During our cave-dwelling period, we didn’t just work – or talk about work –relentlessly. We worked when we needed to (running after, catching and then killing the animal) and then actively enjoyed our downtime.  We might have reflected on some of the challenges we faced – and come up with the wheel. We might have decided to document our hunt – and painted the walls of our caves. Equally, during our very long agrarian period, we worked hard during the spring and the harvest and then outside of those times – deliberately or otherwise – we afforded ourselves the time to think.

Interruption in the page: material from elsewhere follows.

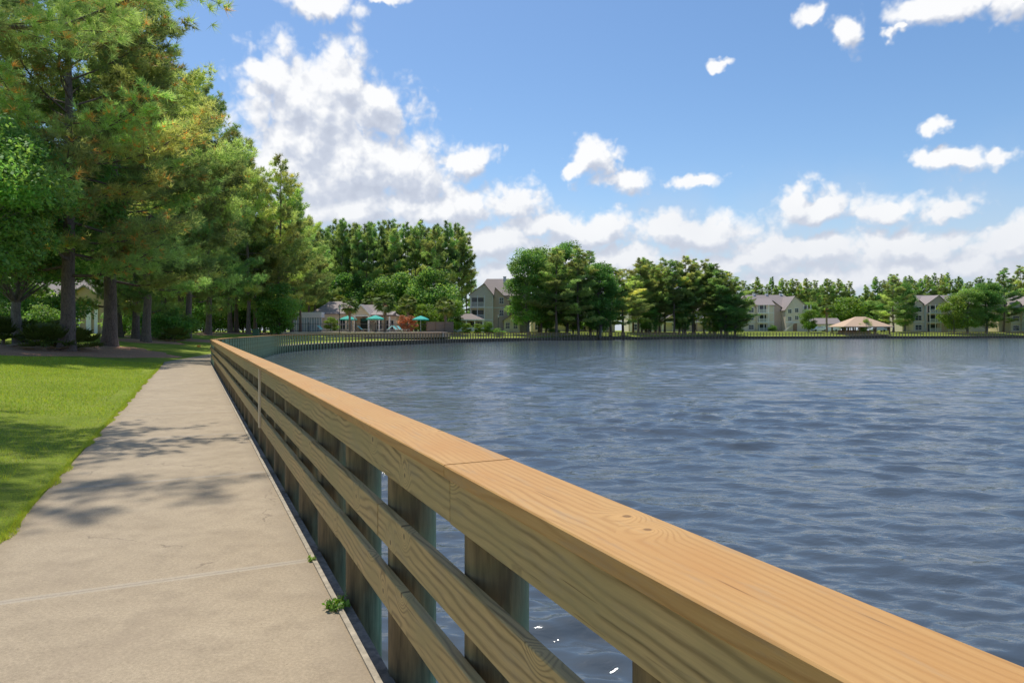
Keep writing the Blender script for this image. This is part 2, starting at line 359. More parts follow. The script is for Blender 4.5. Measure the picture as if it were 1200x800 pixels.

It was really only the Industrial Revolution that ended this, taking a timetabled, mechanistic approach to human resource much as it had done everything else. This might have been acceptable when creativity in the workplace was – erroneously - seen as a luxury, but it certainly isn’t today when it is a matter of survival.  

Interestingly, science – and also the pseudo-scientific zeitgeist, has begun to reach the same conclusion. In his 2007 Harvard Business Review paper, ‘Manage Your Energy, Not Your Time’, Tony Schwartz wrote about the importance of replenishing what he termed the four main ‘wellsprings’ of energy: the body, emotions, mind and spirit.  He is clear that this replenishment simply cannot come from endlessly talking about, and therefore thinking about the transactional flotsam and jetsam of everyday work. Instead, we have to carve out time for ourselves; deliberately making the time that we previously enjoyed to reflect in a non-pressured way. To think, to create.

This is not about working less hard. Hard work is the common denominator of all successful people.   Indeed, the readiness to work hard is one of the many things that I love about America and its people. They are, and their country is, generous, warm and uplifting.  America, and its corporations, have an incredible track record of constant reinvention.

It’s just that, in order to keep doing so, they might be well-advised – counter-intuitively – to think, and talk, about work a little less.